Should either Company A or Glasgow City Council wish to appeal against this decision, they have the right to appeal to the Court of Session on a point of law only. Any such appeal must be made within 42 days after the date of intimation of this decision.

Rosemary Agnew

Scottish Information Commissioner

24 June 2015

  Appendix 1: Relevant statutory provisions

Freedom of Information (Scotland) Act 2002

1 General entitlement

(1) A person who requests information from a Scottish public authority which holds it is entitled to be given it by the authority.

?

(4) The information to be given by the authority is that held by it at the time the request is received, except that, subject to subsection (5), any amendment or deletion which would have been made, regardless of the receipt of the request, between that time and the time it gives the information may be made before the information is given.

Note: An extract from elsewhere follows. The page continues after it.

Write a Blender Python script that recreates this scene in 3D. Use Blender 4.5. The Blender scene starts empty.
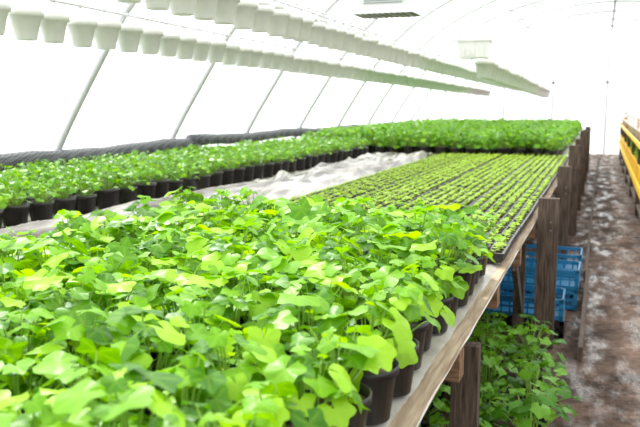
import bpy, math, random
from mathutils import Vector, Matrix, noise
random.seed(11)
scene = bpy.context.scene
scene.view_settings.view_transform = 'Standard'
R = random.uniform
COL = scene.collection

# ---------------------------------------------------------------- materials
def mat(name, color, rough=0.6, metallic=0.0, noise_scale=None, color2=None, bump=0.0, bump_scale=None, spec=0.5, stretch=None):
    m = bpy.data.materials.new(name); m.use_nodes = True
    nt = m.node_tree; b = nt.nodes['Principled BSDF']
    b.inputs['Base Color'].default_value = (*color, 1)
    b.inputs['Roughness'].default_value = rough
    b.inputs['Metallic'].default_value = metallic
    b.inputs['Specular IOR Level'].default_value = spec
    if noise_scale:
        tc = nt.nodes.new('ShaderNodeTexCoord'); mp = nt.nodes.new('ShaderNodeMapping')
        if stretch: mp.inputs['Scale'].default_value = stretch
        nt.links.new(tc.outputs['Object'], mp.inputs[0])
        n = nt.nodes.new('ShaderNodeTexNoise'); n.inputs['Scale'].default_value = noise_scale
        n.inputs['Detail'].default_value = 6
        nt.links.new(mp.outputs[0], n.inputs['Vector'])
        if color2:
            r = nt.nodes.new('ShaderNodeValToRGB')
            r.color_ramp.elements[0].position = .35; r.color_ramp.elements[1].position = .65
            r.color_ramp.elements[0].color = (*color, 1); r.color_ramp.elements[1].color = (*color2, 1)
            nt.links.new(n.outputs['Fac'], r.inputs[0]); nt.links.new(r.outputs[0], b.inputs['Base Color'])
        if bump:
            bp = nt.nodes.new('ShaderNodeBump'); bp.inputs['Strength'].default_value = bump
            bp.inputs['Distance'].default_value = 0.02
            if bump_scale:
                n2 = nt.nodes.new('ShaderNodeTexNoise'); n2.inputs['Scale'].default_value = bump_scale
                n2.inputs['Detail'].default_value = 8
                nt.links.new(mp.outputs[0], n2.inputs['Vector']); nt.links.new(n2.outputs['Fac'], bp.inputs['Height'])
            else:
                nt.links.new(n.outputs['Fac'], bp.inputs['Height'])
            nt.links.new(bp.outputs[0], b.inputs['Normal'])
    return m

def leaf_mat(name, dark, mid, light, transl=0.4, rough=0.38, spec=.3):
    m = bpy.data.materials.new(name); m.use_nodes = True
    nt = m.node_tree; N = nt.nodes; L = nt.links; b = N['Principled BSDF']; out = N['Material Output']
    g = N.new('ShaderNodeNewGeometry'); r = N.new('ShaderNodeValToRGB')
    e = r.color_ramp.elements
    e[0].position = 0; e[0].color = (*dark, 1); e[1].position = 1; e[1].color = (*light, 1)
    k = e.new(.5); k.color = (*mid, 1)
    L.new(g.outputs['Random Per Island'], r.inputs[0])
    at = N.new('ShaderNodeAttribute'); at.attribute_name = 'vein'
    mx = N.new('ShaderNodeMix'); mx.data_type = 'RGBA'; mx.blend_type = 'MIX'
    mul = N.new('ShaderNodeMath'); mul.operation = 'MULTIPLY'; mul.inputs[1].default_value = .28
    L.new(at.outputs['Fac'], mul.inputs[0]); L.new(mul.outputs[0], mx.inputs[0])
    L.new(r.outputs[0], mx.inputs[6]); mx.inputs[7].default_value = (min(1, light[0]*1.2), min(1, light[1]*1.1), light[2]*1.6, 1)
    L.new(mx.outputs[2], b.inputs['Base Color'])
    b.inputs['Roughness'].default_value = rough
    b.inputs['Specular IOR Level'].default_value = spec
    tr = N.new('ShaderNodeBsdfTranslucent')
    hs = N.new('ShaderNodeHueSaturation'); hs.inputs['Hue'].default_value = .487; hs.inputs['Value'].default_value = 1.4
    hs.inputs['Saturation'].default_value = 1.05
    L.new(mx.outputs[2], hs.inputs['Color']); L.new(hs.outputs[0], tr.inputs[0])
    ms = N.new('ShaderNodeMixShader'); ms.inputs[0].default_value = transl
    L.new(b.outputs[0], ms.inputs[1]); L.new(tr.outputs[0], ms.inputs[2]); L.new(ms.outputs[0], out.inputs[0])
    return m

M_leaf = leaf_mat('leaf_fresh', (.045,.17,.004), (.155,.385,.007), (.34,.61,.022), transl=.40, rough=.38)
M_leaf2 = leaf_mat('leaf_mid', (.045,.165,.007), (.13,.35,.012), (.28,.53,.028))
M_leaf3 = leaf_mat('leaf_seedling', (.20,.35,.012), (.34,.54,.03), (.47,.68,.06))
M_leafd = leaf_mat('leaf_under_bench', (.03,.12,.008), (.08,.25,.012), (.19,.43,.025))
M_stem = mat('stem_green', (.25,.42,.06), .5)
M_pot = mat('black_plastic_pot', (.022,.018,.017), .38)
M_soil = mat('potting_soil', (.04,.024,.015), .95, noise_scale=60, color2=(.09,.058,.038), bump=.6)
M_white = mat('cream_plastic', (.76,.75,.71), .45, noise_scale=8, color2=(.67,.67,.64))
M_wood = mat('weathered_wood', (.038,.023,.015), .8, noise_scale=6, color2=(.13,.088,.06), bump=.5, stretch=(12,12,1))
M_woodh = mat('bench_wood', (.14,.07,.03), .8, noise_scale=6, color2=(.30,.17,.09), bump=.4, stretch=(2,10,10))
M_woodl = mat('bench_plank', (.30,.21,.13), .75, noise_scale=5, color2=(.48,.37,.26), bump=.4, stretch=(10,1,10))
M_metal = mat('galvanised_steel', (.52,.52,.52), .5, metallic=.2)
M_dark = mat('dark_steel', (.16,.15,.14), .5, metallic=.3)
M_blue = mat('blue_plastic', (.015,.17,.34), .4)
M_yellow = mat('yellow_plastic', (.85,.52,.03), .45)
M_terra = mat('terracotta', (.55,.17,.07), .8, noise_scale=20, color2=(.62,.24,.11))
M_skirt = mat('added_skirt_board', (.07,.075,.07), .8, noise_scale=4, color2=(.13,.13,.12))  # dark opaque boards, added to hold light back under the bench
M_lampw = mat('white_enamel', (.60,.61,.60), .4)
M_lampg = mat('grey_grille', (.22,.23,.23), .5, metallic=.4)
M_sheet = mat('bench_film', (.34,.30,.25), .30, noise_scale=4, color2=(.60,.57,.52), bump=.5, bump_scale=9)
M_crump = mat('crumpled_film', (.07,.052,.04), .24, noise_scale=2.6, color2=(.45,.42,.39), bump=.2, bump_scale=5, spec=.5, stretch=(2.6,.6,1))

# netting
M_net = mat('black_shade_net', (.02,.022,.025), .6)
nt = M_net.node_tree; tc = nt.nodes.new('ShaderNodeTexCoord')
mp = nt.nodes.new('ShaderNodeMapping'); mp.inputs['Rotation'].default_value = (.6,.6,.6)
ck = nt.nodes.new('ShaderNodeTexChecker'); ck.inputs['Scale'].default_value = 45
ck.inputs['Color1'].default_value = (.02,.02,.024,1); ck.inputs['Color2'].default_value = (.13,.135,.14,1)
nt.links.new(tc.outputs['Object'], mp.inputs[0]); nt.links.new(mp.outputs[0], ck.inputs[0])
nt.links.new(ck.outputs[0], nt.nodes['Principled BSDF'].inputs['Base Color'])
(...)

17 Notice that information is not held

(1) Where-

(a) a Scottish public authority receives a request which would require it either-

(i) to comply with section 1(1); or

(ii) to determine any question arising by virtue of paragraph (a) or (b) of section 2(1),

if it held the information to which the request relates; but

(b) the authority does not hold that information,

it must, within the time allowed by or by virtue of section 10 for complying with the request, give the applicant notice in writing that it does not hold it.

(2) Subsection (1) is subject to section 19.

21 Review by Scottish public authority

?

(4) The authority may, as respects the request for information to which the requirement relates-

(a) confirm a decision complained of, with or without such modifications as it considers appropriate;

(b) substitute for any such decision a different decision; or

(c) reach a decision, where the complaint is that no decision had been reached.

(5) Within the time allowed by subsection (1) for complying with the requirement for review, the authority must give the applicant notice in writing of what it has done under subsection (4) and a statement of its reasons for so doing.